Ultimately, visibility is not about improvement. Rather, it's about outperforming alternatives in decision-making.

That said, improvement for improvement's sake is not the goal. Getting this month's traffic numbers to go higher than last month's or raising your search ranking on a particular keyword — these are increasingly empty metrics when there are ever-larger segments of your audience bypassing search completely, or merely using Google to generate an AI summary.

In what is becoming a zero-click search environment, the goal is to win share of visibility, not outspend competitors for share of voice or win the SEO wars and leave it at that.
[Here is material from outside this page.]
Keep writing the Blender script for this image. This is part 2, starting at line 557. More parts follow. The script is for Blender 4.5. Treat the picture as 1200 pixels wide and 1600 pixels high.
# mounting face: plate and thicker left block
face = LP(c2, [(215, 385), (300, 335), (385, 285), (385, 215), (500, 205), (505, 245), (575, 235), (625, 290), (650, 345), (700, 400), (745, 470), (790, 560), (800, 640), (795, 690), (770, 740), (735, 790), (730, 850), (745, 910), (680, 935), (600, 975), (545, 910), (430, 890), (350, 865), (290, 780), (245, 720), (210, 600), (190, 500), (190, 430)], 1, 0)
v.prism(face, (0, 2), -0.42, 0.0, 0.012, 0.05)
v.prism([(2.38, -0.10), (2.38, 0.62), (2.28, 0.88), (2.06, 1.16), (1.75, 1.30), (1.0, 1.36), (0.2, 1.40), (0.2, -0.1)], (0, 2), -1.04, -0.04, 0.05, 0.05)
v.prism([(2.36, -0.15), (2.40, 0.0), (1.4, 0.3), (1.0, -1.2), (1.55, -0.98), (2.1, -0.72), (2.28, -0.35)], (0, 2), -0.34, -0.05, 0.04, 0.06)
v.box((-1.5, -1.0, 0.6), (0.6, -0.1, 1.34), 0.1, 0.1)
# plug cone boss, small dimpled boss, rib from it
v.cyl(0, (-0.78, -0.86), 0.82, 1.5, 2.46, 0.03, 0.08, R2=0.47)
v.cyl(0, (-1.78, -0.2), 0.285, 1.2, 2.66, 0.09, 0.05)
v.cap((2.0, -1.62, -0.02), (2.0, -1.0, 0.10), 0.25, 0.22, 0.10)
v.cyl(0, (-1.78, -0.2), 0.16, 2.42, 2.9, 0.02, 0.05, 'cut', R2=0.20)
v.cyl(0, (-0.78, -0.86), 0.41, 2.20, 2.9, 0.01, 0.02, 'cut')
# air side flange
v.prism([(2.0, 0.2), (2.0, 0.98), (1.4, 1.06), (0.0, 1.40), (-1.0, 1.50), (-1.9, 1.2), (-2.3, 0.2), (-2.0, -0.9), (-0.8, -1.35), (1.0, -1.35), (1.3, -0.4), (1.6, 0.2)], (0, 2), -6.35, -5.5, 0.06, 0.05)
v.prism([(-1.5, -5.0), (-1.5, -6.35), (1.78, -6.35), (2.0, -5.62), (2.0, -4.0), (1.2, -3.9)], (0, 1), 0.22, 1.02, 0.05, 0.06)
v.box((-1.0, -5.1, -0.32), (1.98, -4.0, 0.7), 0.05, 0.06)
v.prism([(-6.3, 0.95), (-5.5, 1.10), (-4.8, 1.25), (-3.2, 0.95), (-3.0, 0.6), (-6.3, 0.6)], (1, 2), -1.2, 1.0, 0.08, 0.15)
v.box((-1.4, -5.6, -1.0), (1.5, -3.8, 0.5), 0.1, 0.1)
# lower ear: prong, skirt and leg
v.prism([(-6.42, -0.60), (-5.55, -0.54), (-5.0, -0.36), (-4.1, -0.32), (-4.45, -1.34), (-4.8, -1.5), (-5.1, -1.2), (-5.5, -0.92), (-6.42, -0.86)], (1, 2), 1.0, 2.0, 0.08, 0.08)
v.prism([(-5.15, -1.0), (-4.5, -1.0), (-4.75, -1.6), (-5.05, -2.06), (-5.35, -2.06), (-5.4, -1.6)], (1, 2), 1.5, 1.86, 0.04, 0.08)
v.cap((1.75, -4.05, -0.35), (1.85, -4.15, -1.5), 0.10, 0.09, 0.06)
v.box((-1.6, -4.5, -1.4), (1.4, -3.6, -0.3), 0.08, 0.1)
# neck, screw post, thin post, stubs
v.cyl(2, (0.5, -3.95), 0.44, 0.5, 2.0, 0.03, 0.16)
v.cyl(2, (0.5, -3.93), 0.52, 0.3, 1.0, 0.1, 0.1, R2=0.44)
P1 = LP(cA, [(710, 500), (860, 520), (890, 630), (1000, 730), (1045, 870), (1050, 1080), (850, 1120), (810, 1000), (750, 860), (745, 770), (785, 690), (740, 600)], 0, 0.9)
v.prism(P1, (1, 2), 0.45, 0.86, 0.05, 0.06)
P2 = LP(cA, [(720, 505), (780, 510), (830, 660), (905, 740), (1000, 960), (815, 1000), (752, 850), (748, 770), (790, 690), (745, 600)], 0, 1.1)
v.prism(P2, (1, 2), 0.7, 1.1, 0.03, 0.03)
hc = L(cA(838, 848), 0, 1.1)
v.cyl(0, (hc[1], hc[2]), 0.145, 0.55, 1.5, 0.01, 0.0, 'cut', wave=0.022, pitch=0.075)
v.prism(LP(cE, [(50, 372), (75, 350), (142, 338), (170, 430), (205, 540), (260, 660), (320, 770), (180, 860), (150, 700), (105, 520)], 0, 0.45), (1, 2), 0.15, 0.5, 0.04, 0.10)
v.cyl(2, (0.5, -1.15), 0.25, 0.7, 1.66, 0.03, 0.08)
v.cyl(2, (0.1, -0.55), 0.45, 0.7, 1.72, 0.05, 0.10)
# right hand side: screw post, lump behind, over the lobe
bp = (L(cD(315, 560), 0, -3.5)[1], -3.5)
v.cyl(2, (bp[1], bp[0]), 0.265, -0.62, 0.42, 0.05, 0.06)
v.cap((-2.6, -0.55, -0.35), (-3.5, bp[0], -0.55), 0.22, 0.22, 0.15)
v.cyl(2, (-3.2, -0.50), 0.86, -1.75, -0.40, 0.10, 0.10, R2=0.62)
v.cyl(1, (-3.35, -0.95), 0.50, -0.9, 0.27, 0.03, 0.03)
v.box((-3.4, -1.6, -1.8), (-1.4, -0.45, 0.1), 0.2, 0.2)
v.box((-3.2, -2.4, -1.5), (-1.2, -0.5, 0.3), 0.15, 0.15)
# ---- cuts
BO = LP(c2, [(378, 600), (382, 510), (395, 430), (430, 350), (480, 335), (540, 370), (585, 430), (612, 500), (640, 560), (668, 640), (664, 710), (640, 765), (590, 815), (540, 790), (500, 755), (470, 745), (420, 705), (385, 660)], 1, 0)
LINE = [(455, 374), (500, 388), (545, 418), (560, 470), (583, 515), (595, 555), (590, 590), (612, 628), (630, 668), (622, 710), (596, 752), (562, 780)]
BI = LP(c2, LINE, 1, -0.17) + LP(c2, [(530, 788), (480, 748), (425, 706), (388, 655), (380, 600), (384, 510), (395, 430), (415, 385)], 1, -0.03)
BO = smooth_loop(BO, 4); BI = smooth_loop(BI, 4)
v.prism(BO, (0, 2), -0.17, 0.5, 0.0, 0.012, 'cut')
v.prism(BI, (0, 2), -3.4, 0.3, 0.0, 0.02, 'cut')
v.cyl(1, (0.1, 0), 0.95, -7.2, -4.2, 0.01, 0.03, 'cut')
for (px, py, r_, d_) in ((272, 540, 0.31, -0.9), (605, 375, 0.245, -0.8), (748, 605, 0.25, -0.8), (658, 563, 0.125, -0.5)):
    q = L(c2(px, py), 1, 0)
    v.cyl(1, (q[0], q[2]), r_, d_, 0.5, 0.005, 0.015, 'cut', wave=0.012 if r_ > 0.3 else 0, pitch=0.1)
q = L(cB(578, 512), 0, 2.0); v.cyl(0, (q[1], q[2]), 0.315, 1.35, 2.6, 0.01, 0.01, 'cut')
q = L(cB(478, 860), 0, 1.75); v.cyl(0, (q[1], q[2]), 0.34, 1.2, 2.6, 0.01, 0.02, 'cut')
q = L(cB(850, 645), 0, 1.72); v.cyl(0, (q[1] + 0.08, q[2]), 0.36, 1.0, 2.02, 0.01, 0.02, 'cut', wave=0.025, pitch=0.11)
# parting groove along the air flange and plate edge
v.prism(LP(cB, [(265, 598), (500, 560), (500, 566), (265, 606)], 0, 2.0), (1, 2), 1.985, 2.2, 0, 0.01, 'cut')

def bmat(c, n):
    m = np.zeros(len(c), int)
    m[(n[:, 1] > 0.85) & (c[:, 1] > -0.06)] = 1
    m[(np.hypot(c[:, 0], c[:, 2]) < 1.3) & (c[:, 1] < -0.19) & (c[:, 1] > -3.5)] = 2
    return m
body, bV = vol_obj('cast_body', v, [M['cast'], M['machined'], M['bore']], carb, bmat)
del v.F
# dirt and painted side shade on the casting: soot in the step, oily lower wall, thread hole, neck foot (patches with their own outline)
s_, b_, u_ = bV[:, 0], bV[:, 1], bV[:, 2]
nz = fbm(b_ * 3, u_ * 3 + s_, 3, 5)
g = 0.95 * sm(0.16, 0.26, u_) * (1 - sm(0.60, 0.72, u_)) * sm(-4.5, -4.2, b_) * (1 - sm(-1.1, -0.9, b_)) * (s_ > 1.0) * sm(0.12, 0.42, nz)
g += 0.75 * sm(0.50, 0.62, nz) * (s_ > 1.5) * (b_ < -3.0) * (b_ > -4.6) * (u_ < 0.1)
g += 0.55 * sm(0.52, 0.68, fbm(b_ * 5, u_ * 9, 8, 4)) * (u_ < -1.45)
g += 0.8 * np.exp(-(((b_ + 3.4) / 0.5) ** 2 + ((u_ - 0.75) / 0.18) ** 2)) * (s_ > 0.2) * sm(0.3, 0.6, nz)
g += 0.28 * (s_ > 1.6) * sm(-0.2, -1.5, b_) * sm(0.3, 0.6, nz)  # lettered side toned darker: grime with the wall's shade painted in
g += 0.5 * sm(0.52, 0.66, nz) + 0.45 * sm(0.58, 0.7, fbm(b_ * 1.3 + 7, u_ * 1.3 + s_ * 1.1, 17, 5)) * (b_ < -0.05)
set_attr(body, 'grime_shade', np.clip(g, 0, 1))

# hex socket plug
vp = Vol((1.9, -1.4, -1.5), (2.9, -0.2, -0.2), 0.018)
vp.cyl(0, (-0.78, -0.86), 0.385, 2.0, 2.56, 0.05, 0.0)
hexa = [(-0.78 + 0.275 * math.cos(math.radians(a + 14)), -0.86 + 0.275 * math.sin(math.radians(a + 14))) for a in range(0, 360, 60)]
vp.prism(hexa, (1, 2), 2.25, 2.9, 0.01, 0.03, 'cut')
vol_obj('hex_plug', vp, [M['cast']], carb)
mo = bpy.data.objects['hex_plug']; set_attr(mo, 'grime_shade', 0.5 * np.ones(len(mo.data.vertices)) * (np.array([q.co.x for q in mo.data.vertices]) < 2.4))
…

Instead, marketers must be mindful that traditional search and traffic metrics are only part of the story. It's now essential to measure your presence across other channels in terms of content and conversations happening around subjects relevant to your brand.

Visibility in search is still an important element of marketing, but it's just one element. It has become vital to build brand trust with your audience — and that means increasing your overall visibility. It means being the source of the most reliable answers to common questions, being the most frequently cited or mentioned authority on a subject, and being the source most commonly recommended in AI summaries.

Online purchasing is increasingly about finding reliable, trustworthy information and recommendations, not simply searching for a keyword and clicking the top link. When you focus on improving your visibility, you build authentic trust and authority with your audience — and that is increasingly what drives purchasing decisions in the 21st century.